··· GIVEN INFORMATION

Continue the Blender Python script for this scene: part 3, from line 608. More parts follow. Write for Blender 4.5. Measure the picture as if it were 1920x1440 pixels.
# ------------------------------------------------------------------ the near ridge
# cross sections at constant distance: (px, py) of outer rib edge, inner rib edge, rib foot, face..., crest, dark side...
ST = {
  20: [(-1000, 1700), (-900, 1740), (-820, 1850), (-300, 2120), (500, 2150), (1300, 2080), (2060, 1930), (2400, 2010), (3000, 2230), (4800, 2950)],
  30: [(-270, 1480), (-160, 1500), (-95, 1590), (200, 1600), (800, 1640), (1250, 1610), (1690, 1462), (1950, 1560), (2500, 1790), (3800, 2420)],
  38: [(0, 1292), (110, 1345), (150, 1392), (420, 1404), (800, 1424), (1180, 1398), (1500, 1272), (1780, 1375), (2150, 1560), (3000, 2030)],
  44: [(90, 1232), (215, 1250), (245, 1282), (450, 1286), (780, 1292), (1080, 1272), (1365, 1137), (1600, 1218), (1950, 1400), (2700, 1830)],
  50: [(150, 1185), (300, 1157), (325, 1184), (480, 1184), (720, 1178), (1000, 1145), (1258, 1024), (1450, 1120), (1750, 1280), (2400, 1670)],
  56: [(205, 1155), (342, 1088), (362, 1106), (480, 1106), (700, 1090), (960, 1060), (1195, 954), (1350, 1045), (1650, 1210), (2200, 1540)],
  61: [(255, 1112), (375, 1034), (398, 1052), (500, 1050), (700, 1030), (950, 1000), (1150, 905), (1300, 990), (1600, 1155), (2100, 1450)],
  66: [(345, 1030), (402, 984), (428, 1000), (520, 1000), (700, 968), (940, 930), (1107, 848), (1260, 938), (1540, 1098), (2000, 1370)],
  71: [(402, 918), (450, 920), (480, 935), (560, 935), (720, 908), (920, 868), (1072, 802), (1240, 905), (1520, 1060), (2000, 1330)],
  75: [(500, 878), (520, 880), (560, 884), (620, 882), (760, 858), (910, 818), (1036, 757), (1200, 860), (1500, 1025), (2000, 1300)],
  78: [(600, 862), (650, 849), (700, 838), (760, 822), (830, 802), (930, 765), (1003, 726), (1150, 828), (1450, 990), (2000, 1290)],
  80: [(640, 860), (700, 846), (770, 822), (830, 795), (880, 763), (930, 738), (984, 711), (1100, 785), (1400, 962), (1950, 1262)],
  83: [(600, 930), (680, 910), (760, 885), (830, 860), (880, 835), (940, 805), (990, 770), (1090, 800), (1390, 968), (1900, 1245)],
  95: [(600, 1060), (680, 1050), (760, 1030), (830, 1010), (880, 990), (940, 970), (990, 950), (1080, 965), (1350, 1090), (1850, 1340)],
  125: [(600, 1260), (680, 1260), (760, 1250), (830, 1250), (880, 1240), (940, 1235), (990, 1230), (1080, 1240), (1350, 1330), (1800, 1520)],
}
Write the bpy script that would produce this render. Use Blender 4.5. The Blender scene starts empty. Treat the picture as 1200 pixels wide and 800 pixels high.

······

**EXERCISE**
Reproduce the records above exactly.

**THE RESPONSE**
Continue the Blender Python script for this scene: part 3, from line 608. More parts follow. Write for Blender 4.5. Measure the picture as if it were 1920x1440 pixels.
# ------------------------------------------------------------------ the near ridge
# cross sections at constant distance: (px, py) of outer rib edge, inner rib edge, rib foot, face..., crest, dark side...
ST = {
  20: [(-1000, 1700), (-900, 1740), (-820, 1850), (-300, 2120), (500, 2150), (1300, 2080), (2060, 1930), (2400, 2010), (3000, 2230), (4800, 2950)],
  30: [(-270, 1480), (-160, 1500), (-95, 1590), (200, 1600), (800, 1640), (1250, 1610), (1690, 1462), (1950, 1560), (2500, 1790), (3800, 2420)],
  38: [(0, 1292), (110, 1345), (150, 1392), (420, 1404), (800, 1424), (1180, 1398), (1500, 1272), (1780, 1375), (2150, 1560), (3000, 2030)],
  44: [(90, 1232), (215, 1250), (245, 1282), (450, 1286), (780, 1292), (1080, 1272), (1365, 1137), (1600, 1218), (1950, 1400), (2700, 1830)],
  50: [(150, 1185), (300, 1157), (325, 1184), (480, 1184), (720, 1178), (1000, 1145), (1258, 1024), (1450, 1120), (1750, 1280), (2400, 1670)],
  56: [(205, 1155), (342, 1088), (362, 1106), (480, 1106), (700, 1090), (960, 1060), (1195, 954), (1350, 1045), (1650, 1210), (2200, 1540)],
  61: [(255, 1112), (375, 1034), (398, 1052), (500, 1050), (700, 1030), (950, 1000), (1150, 905), (1300, 990), (1600, 1155), (2100, 1450)],
  66: [(345, 1030), (402, 984), (428, 1000), (520, 1000), (700, 968), (940, 930), (1107, 848), (1260, 938), (1540, 1098), (2000, 1370)],
  71: [(402, 918), (450, 920), (480, 935), (560, 935), (720, 908), (920, 868), (1072, 802), (1240, 905), (1520, 1060), (2000, 1330)],
  75: [(500, 878), (520, 880), (560, 884), (620, 882), (760, 858), (910, 818), (1036, 757), (1200, 860), (1500, 1025), (2000, 1300)],
  78: [(600, 862), (650, 849), (700, 838), (760, 822), (830, 802), (930, 765), (1003, 726), (1150, 828), (1450, 990), (2000, 1290)],
  80: [(640, 860), (700, 846), (770, 822), (830, 795), (880, 763), (930, 738), (984, 711), (1100, 785), (1400, 962), (1950, 1262)],
  83: [(600, 930), (680, 910), (760, 885), (830, 860), (880, 835), (940, 805), (990, 770), (1090, 800), (1390, 968), (1900, 1245)],
  95: [(600, 1060), (680, 1050), (760, 1030), (830, 1010), (880, 990), (940, 970), (990, 950), (1080, 965), (1350, 1090), (1850, 1340)],
  125: [(600, 1260), (680, 1260), (760, 1250), (830, 1250), (880, 1240), (940, 1235), (990, 1230), (1080, 1240), (1350, 1330), (1800, 1520)],
}
Write the bpy script that would produce this render. Use Blender 4.5. The Blender scene starts empty. Treat the picture as 1200 pixels wide and 800 pixels high.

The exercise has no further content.